Sir Russell Drysdale’s painting The Young Ringer of 1957 was originally owned by Derek Hamblen CB, OBE (1918-2009). Hamblen was the British MI5 representative who reported back to Whitehall on the infamous Petrov Affair that rocked Australian politics in the mid-Fifties. Hamblen, who ended up as a Principal Director in the British Ministry of Defence, bought the painting in 1958 from Leicester Galleries in London where Drysdale held his major exhibition entitled New Paintings of Northern Australia by Russell Drysdale.

The Young Ringer shows a masterly depiction of one of the denizens of the Australian Outback. This is not a typical Drysdale portrait – that is, a vertical format painting of a clearly identified figure such as his justly famous paintings Old Larsen (1953), Happy Jack (1961), Rocky McCormack (1963) and Tom Finch (1964).
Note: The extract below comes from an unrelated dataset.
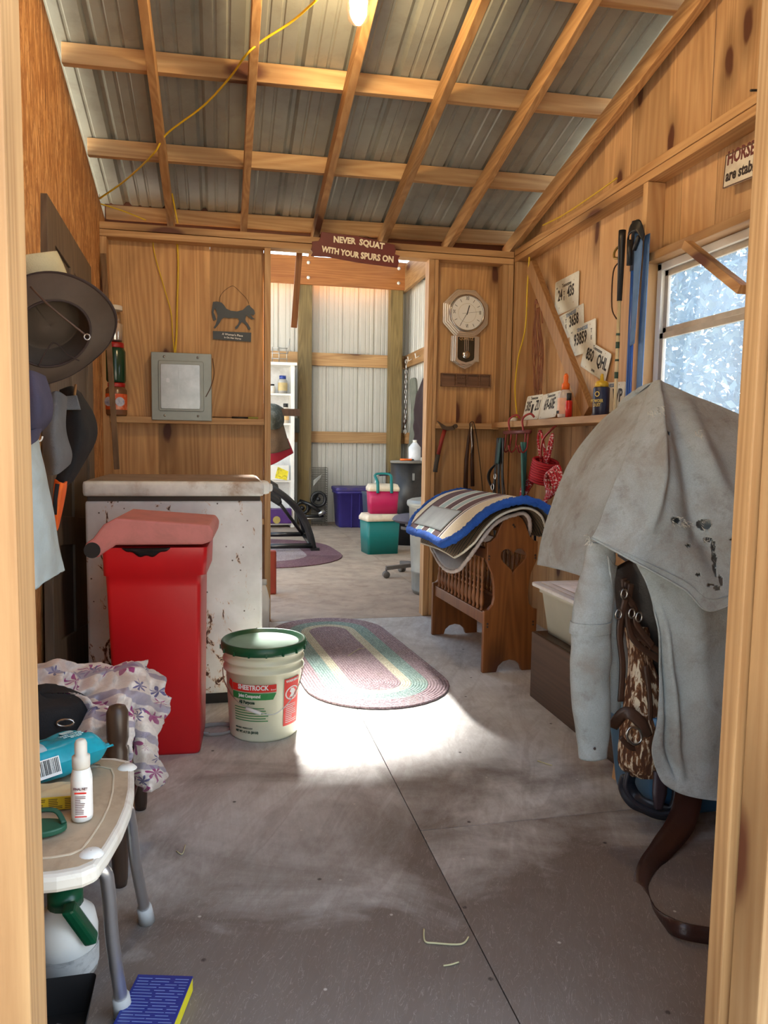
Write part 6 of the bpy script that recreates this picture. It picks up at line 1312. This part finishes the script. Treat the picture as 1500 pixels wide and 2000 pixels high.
# ---- straw bits on the floor
def straw(pts, lab, r=.0022): m = MB(); m.tube(spline([U(*p, z=.003) for p in pts],5), r, 5); tag(m.build('straw', M('hay_straw', srgb(200,192,150), .8)), lab, 'straw')
straw([(828,1815),(830,1838),(850,1842),(900,1844),(915,1830)], 'bent pale straw stalk lying across the floor seam')
straw([(866,1886),(880,1884),(896,1879)], 'short pale straw stalk on the floor nearer the camera than the bent one', .0018)
straw([(1050,1486),(1078,1495)], 'dark short twig on the floor beside the trunk', .0022)
straw([(345,1662),(356,1668),(362,1650)], 'tiny forked twig on the floor right of the stool', .0014)
straw([(680,1285),(700,1272),(712,1270)], 'loose straw stalk lying on the braided rug', .0016); bpy.data.objects['straw.004'].location.z = .013
# ================================================================ ANNEX BEYOND THE DOORWAY
def Y(px, py, y_): return U(px, py, y=y_)
# second rug
def onf(px, py): q = U(px, py, z=0); return (q.x, q.y)
rug('braided_rug', (.42, 7.75, 0), .25, .3, [('centre_braid',0,.42,braid(srgb(128,112,116), srgb(176,164,164))),('outer_braid',.42,.78,braid(srgb(96,66,76), srgb(130,98,106)))], R(4), 'dark mauve braided rug under the black frame in the back room')
# black tubular frame
fr_t = thing('exercise_frame', (1.0, 6.9, 0), 'black tubular steel frame standing on the far rug', 'frame')
fm = M('black_enamel', srgb(26,26,28), .3)
Ff = lambda a, b_, y_: Vector(Y(a, b_, y_*1.175)) - fr_t.location
m = MB(); m.tube(spline([Ff(500,935,6.6),Ff(530,952,6.6),Ff(562,975,6.6),Ff(588,1005,6.65),Ff(604,1040,6.65),Ff(612,1072,6.65)],6), .037, 10); m.build('arched_tube', fm, fr_t, True)
m = MB(); m.tube(spline([Ff(505,938,7.2),Ff(545,962,7.2),Ff(575,988,7.2),Ff(590,1020,7.25),Ff(597,1048,7.3)],6), .033, 10); m.build('arched_tube', fm, fr_t, True)
for (a, b_, y_) in ((1066,1066,6.62),(1043,1043,7.25)):
    m = MB(); m.tube([Ff(505,a+1,y_),Ff(607,b_,y_)], .028, 10); m.build('cross_tube', fm, fr_t, True)
m = MB(); m.tube([Ff(608,1066,6.62),Ff(593,1046,7.25)], .02, 8); m.tube([Ff(540,975,7.0),Ff(590,1042,7.2)], .02, 8); m.build('side_tube', fm, fr_t, True)
m = MB(); m.boxm((.09,.08,.04), T(*(Ff(615,1074,6.62)))); m.build('foot_plate', fm, fr_t)
m = MB(); m.surf(gridfn([[Ff(500,925,6.9),Ff(540,950,6.9)],[Ff(500,955,6.7),Ff(548,985,6.7)]]), 8, 6, .06); m.build('padded_seat', black, fr_t, True)
# hand cart
ct_ = thing('hand_cart', (1.30, 10.15, 0), 'black folding cart with small wheels by the green post', 'cart')
Fc = lambda a, b_, y_: Vector(Y(a, b_, y_)) - ct_.location
for i, (a, b_, r_) in enumerate(((622,975,.094),(590,992,.078))):
    m = MB(); q = Fc(a,b_,10.15); m.tube([q+Vector((r_*math.cos(k*math.pi/10), -.01, r_*math.sin(k*math.pi/10))) for k in range(20)], .022, 8, closed=True); m.lathe([(.03,-.02),(.03,.02)], Matrix.Translation(q) @ Matrix.Rotation(R(90),4,'X'), 12); m.build('wheel', black, ct_, True)
m = MB(); m.tube([Fc(585,978,10.15),Fc(605,985,10.1),Fc(628,1002,10.05)], .025, 8); m.tube([Fc(600,1000,10.15),Fc(622,962,10.2)], .02, 8); m.tube([Fc(585,1008,10.1),Fc(632,1008,10.1)], .018, 8); m.build('cart_frame', fm, ct_, True)
m = MB(); m.tube([Fc(622,1005,10.05),Fc(634,998,10.05)], [.03,.035], 10); m.tube([Fc(588,1015,10.1),Fc(600,1013,10.05),Fc(628,1013,10.05)], .008, 6); m.build('cart_grip', steel, ct_, True)
# wire cage
wg = thing('wire_basket', (1.52, 10.25, 0), 'tall wire mesh cage beside the green post', 'cage')
m = MB(); q0 = Y(606,914,10.2) - wg.location; q1 = Y(640,1010,10.2) - wg.location
for k in range(13): x_ = q0.x + (q1.x-q0.x)*k/12; m.beam((x_,0,.0),(x_,0,q0.z),.005,.005); m.beam((x_,.25,.0),(x_,.25,q0.z),.005,.005)
for k in range(26): z_ = q0.z*k/25; m.beam((q0.x,0,z_),(q1.x,0,z_),.005,.005); m.beam((q0.x,.25,z_),(q1.x,.25,z_),.005,.005); m.beam((q1.x,0,z_),(q1.x,.25,z_),.005,.005)
m.build('wire_mesh', M('galvanised_wire', srgb(110,108,100), .5, .6), wg)
m = MB(); m.surf(gridfn([[Y(630,925,10.1)-wg.location, Y(612,938,10.1)-wg.location],[Y(628,932,10.1)-wg.location, Y(612,950,10.1)-wg.location]]), 4, 4, .01); tag(m.build('cage_flap', M('grey_film', srgb(140,140,134), .5), wg), 'grey flap')
# purple tote
tt = thing('storage_tote', (1.83, 10.18, 0), 'dark purple-blue plastic tote with lid on the back room floor', 'storage box')
pp_ = M('indigo_plastic', srgb(52,44,120), .4, var=.08)
m = MB(); rectloft(m, [(0,-.24,.24,-.2,.2),(.02,-.25,.25,-.21,.21),(.46,-.275,.275,-.235,.235),(.462,-.29,.29,-.25,.25),(.50,-.29,.29,-.25,.25)], r=.05)
for x_ in (-.09,.02): m.box((x_,-.24,.0),(x_+.012,-.215,.46))
m.build('tote_body', pp_, tt); m = MB(); m.prism(rrect(-.30,-.26,.30,.26,.05), T(0,0,.50), .05, bevel=.012); m.prism(rrect(-.24,-.2,.24,.2,.05), T(0,0,.55), .004); m.build('tote_lid', M('indigo_lid', srgb(60,52,116), .5, dirt=srgb(110,96,96), dirt_amt=.6), tt)
# coolers
def cooler(loc, w_, d_, h_, bodyc, lab, rz=0, lidh=.07, handle=None):
    t = thing('cooler', loc, lab, 'cooler', rz=rz); m = MB(); rectloft(m, [(0,-w_/2*.92,w_/2*.92,-d_/2*.92,d_/2*.92),(h_,-w_/2,w_/2,-d_/2,d_/2)], r=.025); m.build('cooler_body', bodyc, t)
    m = MB(); rectloft(m, [(h_,-w_/2*1.05,w_/2*1.05,-d_/2*1.05,d_/2*1.05),(h_+lidh*.45,-w_/2*1.05,w_/2*1.05,-d_/2*1.05,d_/2*1.05),(h_+lidh,-w_/2*.93,w_/2*.93,-d_/2*.93,d_/2*.93)], r=.02); m.build('cooler_lid', M('cream_lid', srgb(216,206,186), .5), t)
    if handle: 
        m = MB(); m.tube(spline([(-w_*.22,-d_/2*1.08,h_*.92),(-w_*.22,-d_/2*.9,h_+lidh+.02),(-w_*.24,0,h_+.17),(w_*.24,0,h_+.17),(w_*.24,-d_/2*.9,h_+lidh+.02),(w_*.24,-d_/2*1.08,h_*.92)],5), .016, 8, flat=.6); m.build('handle', handle, t, True)
    return t
tl = M('teal_plastic', srgb(0,112,112), .4, var=.06)
cooler((1.64,7.62,0), .36,.30,.345, tl, 'teal cooler with cream lid, lower of the two stacked', rz=R(6), lidh=.07)
cooler((1.675,7.66,.417), .315,.25,.235, M('magenta_plastic', srgb(176,24,84), .4, var=.06), 'magenta cooler with cream lid and teal handle on top of the teal one', rz=R(-4), lidh=.07, handle=tl)
# blue camp basket seat on a dark tote
db = thing('storage_tote', (1.98, 9.0, 0), 'dark slate tote behind the stacked coolers', 'storage box')
m = MB(); rectloft(m, [(0,-.21,.21,-.16,.16),(.52,-.24,.24,-.19,.19),(.55,-.25,.25,-.2,.2)], r=.03); m.build('tote_body', M('slate_plastic', srgb(60,74,96), .5), db)
cs2 = thing('folding_basket', (2.0, 8.98, .552), 'black folding basket with chrome handle and navy grip behind the coolers', 'basket')
m = MB(); rectloft(m, [(0,-.17,.17,-.12,.12),(.07,-.20,.20,-.15,.15)], r=.03); m.build('basket_body', blackm, cs2)
m = MB(); m.tube(spline([(-.14,-.02,.05),(-.125,-.02,.16),(-.09,-.02,.215),(.07,-.02,.225),(.12,-.02,.17),(.145,-.02,.06)],6), .011, 10); m.build('chrome_handle', steel, cs2, True)
m = MB(); m.tube([(-.085,-.02,.218),(.065,-.02,.226)], .02, 10); m.build('navy_grip', M('navy_foam', srgb(30,34,66), .7), cs2, True)
m = MB(); m.tube([(-.20,-.15,.07),(.2,-.15,.07)], .01, 8); m.tube([(-.10,-.16,.075),(.24,-.14,.0)], .009, 8); m.build('rim_tube', steel, cs2, True)
# black cabinet, jugs
cb2 = thing('drum_cabinet', (2.12, 8.3, 0), 'black cylindrical-front cabinet behind the desk chair', 'cabinet')
m = MB(); m.lathe([(.21,0),(.21,.93)], None, 40); m.build('cabinet_body', M('black_laminate', srgb(34,33,34), .35, dirt=srgb(80,74,70), dirt_amt=.4), cb2)
m = MB(); m.lathe([(.215,.93),(.215,.955),(.20,.958)], None, 40); m.build('cabinet_top', M('grey_top', srgb(120,118,112), .5), cb2)
m = MB(); m.box((-.012,-.228,.74),(.012,-.20,.82),.003); m.build('handle', steel, cb2)
w2 = thing('white_jug', (2.16, 8.20, .96), 'white plastic jug standing on the black cabinet', 'jug')
m = MB(); m.lathe([(.065,0),(.07,.01),(.07,.15),(.03,.20),(.02,.21)], None, 20); m.build('jug_body', M('cloudy_jug', srgb(206,214,224), .4), w2); m = MB(); m.lathe([(.024,.205),(.024,.235)], None, 12); m.build('jug_cap', whitep, w2)
og2 = thing('orange_tool', (2.05, 8.17, .96), 'small orange-handled tool lying on the black cabinet', 'tool'); m = MB(); m.tube([(-.07,-.02,.012),(.06,-.03,.012)], .012, 8); m.build('tool_handle', orange, og2, True); m = MB(); m.boxm((.05,.03,.016), T(.08,-.02,.012)); m.build('tool_head', black, og2)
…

By contrast, the present painting shows a more horizontal format with the torso of an unidentified young male figure. The highly original offset composition is gravitating and bracing. The male figure stands to the left of a canvas that shows a bleak Outback landscape almost as though Drysdale has consciously reversed the traditional depiction of a landowner who is usually shown as master of all that he surveys. Here the figure seems to own nothing – he seems not to own the land, rather the land seems to own him. This interpretation is bolstered by the way Drysdale has painted the sketchy features of the figure’s face – its colours and tones cohere with the landscape. The bruised and sullen colours of the background sky are found skilfully smeared across the figure’s face; the parched ochre of the earth finds a visual balance in its right cheek and the passive victimless stoicism shown in the face seems formed of the same bleakness as the background. The shaded aura-like section brushed in on the figure’s left serves only to accentuate this symbiotic relationship. There is no malice or scorn in this depiction – the non-specific figure is sympathetically rendered and its scumbled surfaces and dashed-off qualities do not outline the features of a particular person, but of many; the image was created through the flickering associations of a hundred real-life recollections.

The Young Ringer contains all the artist’s hallmark attributes; it is formed of deep conviction and painted with empathy and consummate skill. Its lightness of touch and grasp of imagist essentials show the forty-five year old Drysdale at his impressionistic best.